Stated problem =
Transcribe every line from the top down to the line with "MT['red'] = m_red();", both ends included, but not the pictures.

>> Start

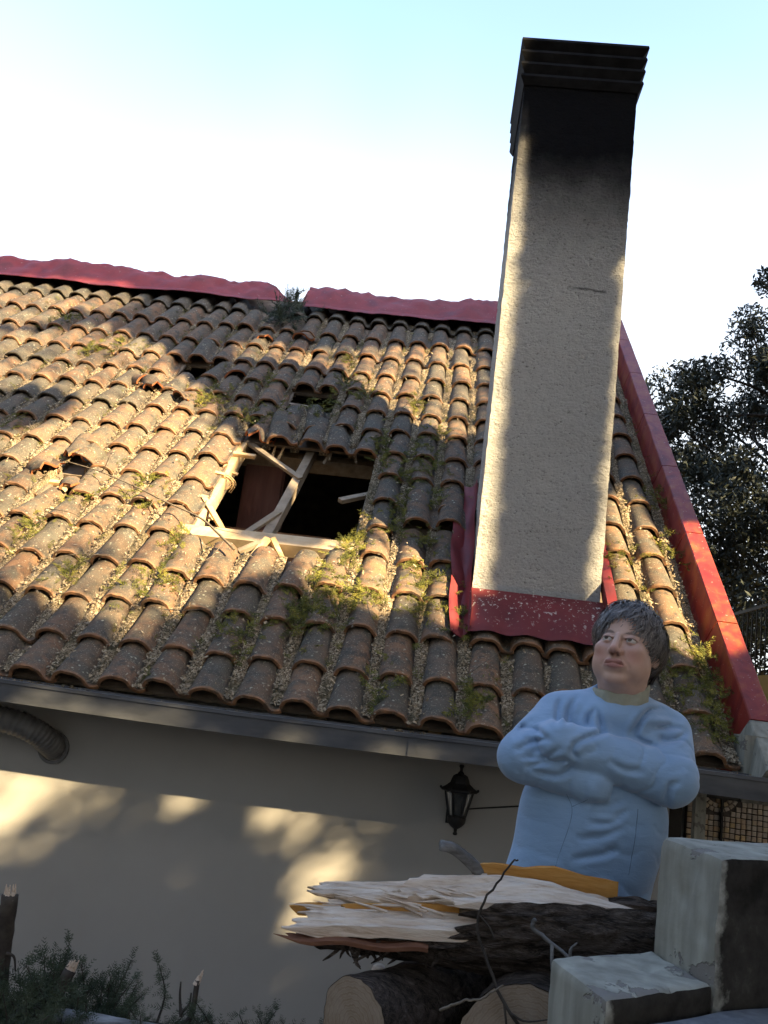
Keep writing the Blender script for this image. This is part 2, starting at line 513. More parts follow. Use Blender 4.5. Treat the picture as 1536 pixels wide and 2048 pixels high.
MT = {}
MT['tile'] = m_tile(); MT['broken'] = m_broken(); MT['litter'] = m_litter(); MT['flake'] = m_flake(); MT['sprig'] = m_sprig()
MT['red'] = m_red(); MT['redpaint'] = m_redpaint(); MT['dullred'] = m_simple('dull_red_sheet', (.13, .022, .026), (.22, .035, .036), 6, .55, .3, .006); MT['skirt'] = m_flashskirt(); MT['plaster'] = m_plaster(); MT['chimney'] = m_chimney()
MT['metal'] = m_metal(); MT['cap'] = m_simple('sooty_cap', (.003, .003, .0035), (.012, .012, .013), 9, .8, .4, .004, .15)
MT['rafter'] = m_wood('pine_rafter', (.42, .30, .17), (.55, .41, .25), (.62, .49, .32), (3, 3, 3), 3.0)
MT['oldwood'] = m_wood('grey_batten', (.20, .155, .11), (.30, .24, .17), (.38, .31, .23), (3, 3, 3), 4.0)
MT['batten'] = m_wood('new_batten', (.48, .31, .14), (.60, .41, .21), (.66, .50, .30), (3, 3, 3), 4.0)
MT['chip'] = m_simple('chipboard', (.15, .075, .038), (.24, .125, .065), 40, .8, .3)
MT['cabinet'] = m_wood('red_brown_cabinet', (.10, .04, .028), (.14, .055, .038), (.17, .075, .05), (9, 9, 1), 2.0, .2, .5)
MT['deck'] = m_simple('old_roof_boards', (.13, .10, .075), (.24, .19, .14), 6, .9, .4)
MT['dirt'] = m_simple('attic_dust', (.10, .085, .07), (.18, .155, .13), 4, .95, .3)
MT['splint'] = m_wood('split_pale_wood', (.44, .30, .20), (.66, .53, .41), (.75, .65, .54), (1.6, 14, 14), 6.0, .7, .8, .009)
MT['orange'] = m_wood('orange_inner_bark', (.40, .17, .035), (.52, .25, .06), (.58, .33, .11), (2, 14, 14), 4.0, .5, .7)
MT['redwood'] = m_wood('cambium_brown', (.09, .035, .02), (.16, .068, .036), (.24, .12, .07), (2, 14, 14), 4.0, .5, .7)
MT['bark'] = m_bark(); MT['greybark'] = m_wood('grey_flaky_bark', (.05, .045, .04), (.15, .145, .14), (.30, .30, .30), (1.5, 5, 5), 5.0, .9, .9, .01)
MT['rings'] = m_rings(); MT['peel'] = m_peel(); MT['darkside'] = m_darkside(); MT['darkside2'] = m_darkside(1.026)
MT['concrete'] = m_simple('grey_concrete', (.10, .11, .125), (.20, .21, .225), 26, .95, .7, .006)
MT['fabric'] = m_fabric(); MT['skin'] = m_skin(); MT['hair'] = m_hair(); MT['eye'] = m_eye()
MT['collar'] = m_simple('sage_jersey', (.30, .30, .235), (.38, .38, .30), 30, .9, .2)
MT['trouser'] = m_simple('dark_trousers', (.02, .022, .03), (.035, .037, .047), 60, .95, .3)
MT['seam'] = m_simple('seam_thread', (.11, .17, .26), (.13, .20, .30), 60, .95, 0)
MT['shoe'] = m_simple('shoe_leather', (.02, .015, .012), (.04, .03, .025), 40, .6, .3)
MT['iron'] = m_simple('black_iron', (.006, .006, .006), (.016, .015, .014), 30, .55, .3)
MT['duct'] = m_simple('dull_duct_foil', (.10, .10, .10), (.17, .165, .155), 12, .5, .4)
MT['wire'] = m_simple('black_cable', (.012, .012, .012), (.02, .02, .02), 30, .6, 0)
MT['leafdark'] = m_leaf('evergreen_leaf', (.022, .028, .022), (.045, .055, .044), (.085, .098, .08))
_l = NT('cypress_leaf', .7, .15); _l.color((.038, .052, .020)); MT['leafshade'] = _l.m
MT['needle'] = m_leaf('cut_conifer_leaf', (.020, .032, .018), (.045, .062, .034), (.085, .105, .06), 9)
MT['twig'] = m_simple('dry_twig', (.09, .07, .05), (.20, .165, .125), 30, .9, .5)
MT['darktwig'] = m_simple('dark_twig', (.03, .024, .02), (.075, .062, .05), 30, .9, .5)
MT['yellow'] = m_simple('yellow_render', (.60, .38, .10), (.66, .44, .14), 3, .9, .2)
MT['mosaic'] = m_mosaic(); MT['grout'] = m_simple('mosaic_grout', (.05, .042, .036), (.09, .075, .065), 40, .9, .3)
MT['whitepost'] = m_peel(); MT['soil'] = m_simple('bare_soil', (.07, .055, .04), (.15, .12, .085), 3, .95, .6, .02)
MT['stone'] = m_simple('patio_slabs', (.20, .185, .165), (.28, .26, .235), 4, .9, .3)
_g = NT('lantern_glass', .08, .5); _g.color((.30, .30, .27)); _g.b.inputs['Transmission Weight'].default_value = .85; MT['glass'] = _g.m
MT['door'] = m_simple('dark_door_paint', (.022, .018, .015), (.04, .034, .028), 10, .7, .2)

# ------------------------------------------------------------------ ground, terrace, patio
def boxobj(name, lo, hi, mat, parent=None):
    return G().box(lo, hi).out(name, mat, parent)

gs = G()
xs = np.linspace(-150, 150, 31); ys = np.linspace(-150, 150, 31)
A = np.stack(np.meshgrid(xs, ys, indexing='ij') + [np.full((31, 31), -2.4)], -1)
tag(gs.grid(A).out('ground', MT['soil']), kind='structure')
tag(boxobj('patio', (-9, 2.9, -2.396), (9, 4.779, -2.36), MT['stone']), kind='structure')
def slabtop(x0, x1, y0, y1, z, zb, name, mat, amp=.02, step=.12):
    nx = max(2, int((x1 - x0) / step)); ny = max(2, int((y1 - y0) / step))
    X, Y = np.meshgrid(np.linspace(x0, x1, nx), np.linspace(y0, y1, ny), indexing='ij')
    P = np.stack([X, Y, np.zeros_like(X)], -1); Z = z + .13 * np.exp(-((X - .15) / .4) ** 2 - ((Y - 2.0) / .35) ** 2) * (z > -1) + amp * vnoise(P, 2.2, 3, 3)
    g = G(); g.grid(np.stack([X, Y, Z], -1))
    g.box((x0, y0, zb), (x1, y1, z - amp * 1.5)); return g.out(name, mat, smooth=False)
tag(slabtop(-5, 9, -9, 2.28, -.86, -2.39, 'terrace', MT['soil'], .015, .15), kind='structure')
tag(slabtop(-5, 1.35, 2.285, 2.89, -1.30, -2.39, 'path', MT['stone'], .004, .3), kind='structure')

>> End

Output for this task =
Keep writing the Blender script for this image. This is part 2, starting at line 513. More parts follow. Use Blender 4.5. Treat the picture as 1536 pixels wide and 2048 pixels high.
MT = {}
MT['tile'] = m_tile(); MT['broken'] = m_broken(); MT['litter'] = m_litter(); MT['flake'] = m_flake(); MT['sprig'] = m_sprig()
MT['red'] = m_red(); MT['redpaint'] = m_redpaint(); MT['dullred'] = m_simple('dull_red_sheet', (.13, .022, .026), (.22, .035, .036), 6, .55, .3, .006); MT['skirt'] = m_flashskirt(); MT['plaster'] = m_plaster(); MT['chimney'] = m_chimney()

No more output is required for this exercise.